**Required work**
Copy every line of the material below word for word.

**Scenes as source code**
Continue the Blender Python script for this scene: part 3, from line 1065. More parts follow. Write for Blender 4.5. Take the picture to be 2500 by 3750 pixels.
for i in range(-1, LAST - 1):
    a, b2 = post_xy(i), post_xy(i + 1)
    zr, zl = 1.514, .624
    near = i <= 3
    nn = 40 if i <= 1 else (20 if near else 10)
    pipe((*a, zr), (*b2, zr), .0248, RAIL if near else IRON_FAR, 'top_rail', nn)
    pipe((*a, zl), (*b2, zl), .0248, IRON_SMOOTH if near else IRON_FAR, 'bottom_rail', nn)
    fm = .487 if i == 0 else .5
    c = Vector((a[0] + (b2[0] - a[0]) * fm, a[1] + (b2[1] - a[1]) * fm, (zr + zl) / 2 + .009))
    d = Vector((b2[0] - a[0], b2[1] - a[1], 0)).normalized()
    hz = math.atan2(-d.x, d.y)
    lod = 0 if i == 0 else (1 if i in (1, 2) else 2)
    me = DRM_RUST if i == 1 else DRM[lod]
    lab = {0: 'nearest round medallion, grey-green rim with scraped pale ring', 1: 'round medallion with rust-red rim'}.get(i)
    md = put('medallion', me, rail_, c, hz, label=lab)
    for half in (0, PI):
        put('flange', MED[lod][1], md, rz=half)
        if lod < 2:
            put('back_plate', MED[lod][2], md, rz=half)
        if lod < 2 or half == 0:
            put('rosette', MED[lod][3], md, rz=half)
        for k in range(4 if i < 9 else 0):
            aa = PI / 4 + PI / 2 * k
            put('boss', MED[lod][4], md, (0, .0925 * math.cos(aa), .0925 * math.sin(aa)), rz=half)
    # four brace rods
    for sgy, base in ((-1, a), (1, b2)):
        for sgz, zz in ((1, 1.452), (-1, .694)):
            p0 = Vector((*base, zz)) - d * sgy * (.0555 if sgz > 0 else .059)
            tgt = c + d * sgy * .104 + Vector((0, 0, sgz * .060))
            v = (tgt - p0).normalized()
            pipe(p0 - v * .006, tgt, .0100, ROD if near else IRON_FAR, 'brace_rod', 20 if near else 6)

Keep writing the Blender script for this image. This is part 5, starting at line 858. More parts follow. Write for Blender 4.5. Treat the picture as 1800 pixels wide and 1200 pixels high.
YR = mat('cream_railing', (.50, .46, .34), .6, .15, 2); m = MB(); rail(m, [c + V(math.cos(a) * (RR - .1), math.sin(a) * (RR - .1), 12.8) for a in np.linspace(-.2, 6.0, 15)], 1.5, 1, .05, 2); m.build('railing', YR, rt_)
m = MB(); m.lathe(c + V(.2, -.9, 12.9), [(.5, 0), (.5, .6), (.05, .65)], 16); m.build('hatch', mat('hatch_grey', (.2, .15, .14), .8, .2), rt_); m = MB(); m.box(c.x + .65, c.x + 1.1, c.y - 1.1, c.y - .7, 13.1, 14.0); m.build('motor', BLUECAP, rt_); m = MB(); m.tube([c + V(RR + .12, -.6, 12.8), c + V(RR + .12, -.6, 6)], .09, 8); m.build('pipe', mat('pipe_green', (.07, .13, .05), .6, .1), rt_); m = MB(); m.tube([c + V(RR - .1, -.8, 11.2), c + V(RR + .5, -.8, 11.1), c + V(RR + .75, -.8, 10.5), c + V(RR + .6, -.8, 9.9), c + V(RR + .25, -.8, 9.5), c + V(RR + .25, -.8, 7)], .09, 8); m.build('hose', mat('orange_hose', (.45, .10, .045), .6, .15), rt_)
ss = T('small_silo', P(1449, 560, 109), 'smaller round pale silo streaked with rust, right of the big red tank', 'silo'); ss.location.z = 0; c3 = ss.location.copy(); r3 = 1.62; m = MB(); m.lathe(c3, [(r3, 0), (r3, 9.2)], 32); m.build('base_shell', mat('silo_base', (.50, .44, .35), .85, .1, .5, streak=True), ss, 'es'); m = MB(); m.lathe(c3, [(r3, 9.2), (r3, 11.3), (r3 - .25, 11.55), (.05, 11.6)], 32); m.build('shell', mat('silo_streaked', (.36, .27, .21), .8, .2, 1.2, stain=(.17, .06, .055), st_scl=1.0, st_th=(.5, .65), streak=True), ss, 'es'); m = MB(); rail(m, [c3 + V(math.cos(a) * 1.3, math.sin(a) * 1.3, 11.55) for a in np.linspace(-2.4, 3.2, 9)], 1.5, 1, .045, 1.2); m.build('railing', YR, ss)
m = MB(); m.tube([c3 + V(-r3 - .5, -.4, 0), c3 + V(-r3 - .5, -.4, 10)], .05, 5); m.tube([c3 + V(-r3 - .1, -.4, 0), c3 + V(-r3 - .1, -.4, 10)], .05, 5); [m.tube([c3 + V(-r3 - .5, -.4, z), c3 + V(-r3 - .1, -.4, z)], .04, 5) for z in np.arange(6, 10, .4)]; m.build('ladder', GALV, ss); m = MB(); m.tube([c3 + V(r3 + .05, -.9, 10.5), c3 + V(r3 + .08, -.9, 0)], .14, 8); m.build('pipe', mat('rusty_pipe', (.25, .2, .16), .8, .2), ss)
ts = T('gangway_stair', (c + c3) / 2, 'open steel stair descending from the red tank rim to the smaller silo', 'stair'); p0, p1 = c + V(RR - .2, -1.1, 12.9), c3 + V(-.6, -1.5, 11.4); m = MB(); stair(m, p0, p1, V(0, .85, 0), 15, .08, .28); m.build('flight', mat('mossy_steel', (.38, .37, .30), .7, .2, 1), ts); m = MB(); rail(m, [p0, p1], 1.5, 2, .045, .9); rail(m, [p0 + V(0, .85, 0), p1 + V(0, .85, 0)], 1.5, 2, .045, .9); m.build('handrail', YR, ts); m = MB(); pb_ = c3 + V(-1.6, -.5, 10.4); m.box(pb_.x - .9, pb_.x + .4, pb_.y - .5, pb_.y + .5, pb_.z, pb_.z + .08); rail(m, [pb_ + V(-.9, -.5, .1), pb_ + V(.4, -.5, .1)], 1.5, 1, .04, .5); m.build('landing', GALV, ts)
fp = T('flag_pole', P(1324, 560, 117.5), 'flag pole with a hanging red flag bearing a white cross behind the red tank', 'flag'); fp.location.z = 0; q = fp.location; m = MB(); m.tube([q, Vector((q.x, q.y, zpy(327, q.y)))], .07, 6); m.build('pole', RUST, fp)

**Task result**
Continue the Blender Python script for this scene: part 3, from line 1065. More parts follow. Write for Blender 4.5. Take the picture to be 2500 by 3750 pixels.
for i in range(-1, LAST - 1):
    a, b2 = post_xy(i), post_xy(i + 1)
    zr, zl = 1.514, .624
    near = i <= 3
    nn = 40 if i <= 1 else (20 if near else 10)
    pipe((*a, zr), (*b2, zr), .0248, RAIL if near else IRON_FAR, 'top_rail', nn)
    pipe((*a, zl), (*b2, zl), .0248, IRON_SMOOTH if near else IRON_FAR, 'bottom_rail', nn)
    fm = .487 if i == 0 else .5
    c = Vector((a[0] + (b2[0] - a[0]) * fm, a[1] + (b2[1] - a[1]) * fm, (zr + zl) / 2 + .009))
    d = Vector((b2[0] - a[0], b2[1] - a[1], 0)).normalized()
    hz = math.atan2(-d.x, d.y)
    lod = 0 if i == 0 else (1 if i in (1, 2) else 2)
    me = DRM_RUST if i == 1 else DRM[lod]
    lab = {0: 'nearest round medallion, grey-green rim with scraped pale ring', 1: 'round medallion with rust-red rim'}.get(i)
    md = put('medallion', me, rail_, c, hz, label=lab)
    for half in (0, PI):
        put('flange', MED[lod][1], md, rz=half)
        if lod < 2:
            put('back_plate', MED[lod][2], md, rz=half)
        if lod < 2 or half == 0:
            put('rosette', MED[lod][3], md, rz=half)
        for k in range(4 if i < 9 else 0):
            aa = PI / 4 + PI / 2 * k
            put('boss', MED[lod][4], md, (0, .0925 * math.cos(aa), .0925 * math.sin(aa)), rz=half)
    # four brace rods
    for sgy, base in ((-1, a), (1, b2)):
        for sgz, zz in ((1, 1.452), (-1, .694)):
            p0 = Vector((*base, zz)) - d * sgy * (.0555 if sgz > 0 else .059)
            tgt = c + d * sgy * .104 + Vector((0, 0, sgz * .060))
            v = (tgt - p0).normalized()
            pipe(p0 - v * .006, tgt, .0100, ROD if near else IRON_FAR, 'brace_rod', 20 if near else 6)

Keep writing the Blender script for this image. This is part 5, starting at line 858. More parts follow. Write for Blender 4.5. Treat the picture as 1800 pixels wide and 1200 pixels high.
YR = mat('cream_railing', (.50, .46, .34), .6, .15, 2); m = MB(); rail(m, [c + V(math.cos(a) * (RR - .1), math.sin(a) * (RR - .1), 12.8) for a in np.linspace(-.2, 6.0, 15)], 1.5, 1, .05, 2); m.build('railing', YR, rt_)
m = MB(); m.lathe(c + V(.2, -.9, 12.9), [(.5, 0), (.5, .6), (.05, .65)], 16); m.build('hatch', mat('hatch_grey', (.2, .15, .14), .8, .2), rt_); m = MB(); m.box(c.x + .65, c.x + 1.1, c.y - 1.1, c.y - .7, 13.1, 14.0); m.build('motor', BLUECAP, rt_); m = MB(); m.tube([c + V(RR + .12, -.6, 12.8), c + V(RR + .12, -.6, 6)], .09, 8); m.build('pipe', mat('pipe_green', (.07, .13, .05), .6, .1), rt_); m = MB(); m.tube([c + V(RR - .1, -.8, 11.2), c + V(RR + .5, -.8, 11.1), c + V(RR + .75, -.8, 10.5), c + V(RR + .6, -.8, 9.9), c + V(RR + .25, -.8, 9.5), c + V(RR + .25, -.8, 7)], .09, 8); m.build('hose', mat('orange_hose', (.45, .10, .045), .6, .15), rt_)
ss = T('small_silo', P(1449, 560, 109), 'smaller round pale silo streaked with rust, right of the big red tank', 'silo'); ss.location.z = 0; c3 = ss.location.copy(); r3 = 1.62; m = MB(); m.lathe(c3, [(r3, 0), (r3, 9.2)], 32); m.build('base_shell', mat('silo_base', (.50, .44, .35), .85, .1, .5, streak=True), ss, 'es'); m = MB(); m.lathe(c3, [(r3, 9.2), (r3, 11.3), (r3 - .25, 11.55), (.05, 11.6)], 32); m.build('shell', mat('silo_streaked', (.36, .27, .21), .8, .2, 1.2, stain=(.17, .06, .055), st_scl=1.0, st_th=(.5, .65), streak=True), ss, 'es'); m = MB(); rail(m, [c3 + V(math.cos(a) * 1.3, math.sin(a) * 1.3, 11.55) for a in np.linspace(-2.4, 3.2, 9)], 1.5, 1, .045, 1.2); m.build('railing', YR, ss)
m = MB(); m.tube([c3 + V(-r3 - .5, -.4, 0), c3 + V(-r3 - .5, -.4, 10)], .05, 5); m.tube([c3 + V(-r3 - .1, -.4, 0), c3 + V(-r3 - .1, -.4, 10)], .05, 5); [m.tube([c3 + V(-r3 - .5, -.4, z), c3 + V(-r3 - .1, -.4, z)], .04, 5) for z in np.arange(6, 10, .4)]; m.build('ladder', GALV, ss); m = MB(); m.tube([c3 + V(r3 + .05, -.9, 10.5), c3 + V(r3 + .08, -.9, 0)], .14, 8); m.build('pipe', mat('rusty_pipe', (.25, .2, .16), .8, .2), ss)
ts = T('gangway_stair', (c + c3) / 2, 'open steel stair descending from the red tank rim to the smaller silo', 'stair'); p0, p1 = c + V(RR - .2, -1.1, 12.9), c3 + V(-.6, -1.5, 11.4); m = MB(); stair(m, p0, p1, V(0, .85, 0), 15, .08, .28); m.build('flight', mat('mossy_steel', (.38, .37, .30), .7, .2, 1), ts); m = MB(); rail(m, [p0, p1], 1.5, 2, .045, .9); rail(m, [p0 + V(0, .85, 0), p1 + V(0, .85, 0)], 1.5, 2, .045, .9); m.build('handrail', YR, ts); m = MB(); pb_ = c3 + V(-1.6, -.5, 10.4); m.box(pb_.x - .9, pb_.x + .4, pb_.y - .5, pb_.y + .5, pb_.z, pb_.z + .08); rail(m, [pb_ + V(-.9, -.5, .1), pb_ + V(.4, -.5, .1)], 1.5, 1, .04, .5); m.build('landing', GALV, ts)
fp = T('flag_pole', P(1324, 560, 117.5), 'flag pole with a hanging red flag bearing a white cross behind the red tank', 'flag'); fp.location.z = 0; q = fp.location; m = MB(); m.tube([q, Vector((q.x, q.y, zpy(327, q.y)))], .07, 6); m.build('pole', RUST, fp)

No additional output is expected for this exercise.